4. EUR- Euro-zone GDP- Gross Domestic Product, the main measure of economic activity and growth, Tues., Apr. 3, 5:00 am, ET.

It is already known and fully priced in from the preliminary estimates that the Euro-zone economy contracted by 0.3% q/q in the fourth quarter of 2011. But the market could get caught by surprise if there is a downward GDP revision, which coupled with the anticipated weakness in the Euro-zone manufacturing and services PMI reports next week could force the European Central Bank to take a more dovish stance at its April meeting, including opening the door to a potential rate cut if conditions continue to deteriorate in the near future.

5. USD- U.S. FOMC Meeting Minutes, a comprehensive record of the Fed's most recent monetary policy meeting containing an outlook on the economy and future monetary policy, Tues., Apr. 3, 2:00 pm, ET.

Expectations for more quantitative easing have made a comeback following the Fed Chairman Ben Bernanke's remarks last week and if there is a hint in the minutes report that QE3 may be only a matter of time, the U.S. dollar will feel the pressure.

6. EUR- European Central Bank Interest Rate Announcement, Wed., Apr. 4, 7:45 am, ET.

"To cut or not to cut" might be the most pressing question at the upcoming meeting of the European Central Bank.

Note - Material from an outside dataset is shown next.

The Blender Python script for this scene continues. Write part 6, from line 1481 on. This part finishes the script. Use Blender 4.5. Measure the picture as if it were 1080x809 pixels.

In March, inflation made a comeback on the bank's radar screen, but it may not stay there for very long with consumer prices forecast to ease again. Following the disappointing manufacturing and services PMI reports from Germany and the Euro-zone which have put into question the expectations of a Euro-zone recovery in the first quarter of 2012, lower inflationary pressures could also raise the odds that the European Central Bank may be forced to consider additional rate cuts in the near future. If this is what the market hears after the ECB meeting, it would be hard to see such expectations as euro positive.

7. USD- U.S. ADP- Automatic Data Processing Employment, a measure of private sector job creation and labor market conditions, Wed., Apr. 4, 8:15 am, ET.

After 216K jobs added in February, the U.S. private sector is forecast to create over 200K for another month with up to 209K new jobs in March.

8. USD- U.S. ISM Non-Manufacturing Index, a leading indicator of economic conditions measuring activity in the services sector, Wed., Apr. 4, 10:00 am, ET.

Although at a slower pace, the U.S. services sector is forecast to register another month of growth with a non-manufacturing index reading of 56.8 in March from 57.3 in February.

9. GBP- Bank of England Interest Rate Announcement, Thurs., Apr. 5, 7:00 am, ET.

The Bank of England's March meeting minutes surprised the markets with two Monetary Policy Committee members voting for additional expansion of the Asset Purchase Program. However, considering that the majority of the committee still does not share their view, the central bank should refrain from doing more quantitative easing for another month. The record low benchmark rate will also be maintained at the 0.5% level. As long as the Bank of England does not steer too far from the current course and the Fed doesn't "shock and awe" the greenback with a QE3 announcement, the GBP/USD pair should continue to do more of the same, fluctuating in its multi-month range where it has been stuck since last October.

10. USD- U.S. Non-Farm Payrolls and Employment Situation, the main indicator of U.S. economic health measuring job creation and unemployment, Fri., Apr. 6, 8:30 am, ET.

Even though job creation is forecast to not be as strong as it was in the previous month, the positive trend in the U.S. labor market would be likely to continue with the economy adding another 200K jobs in March, compared with 227K in February, while the unemployment rate stays at the current 8.3% level. As long as the U.S. job market continues to demonstrate consistent improvement, the USD should benefit from reduced QE3 odds.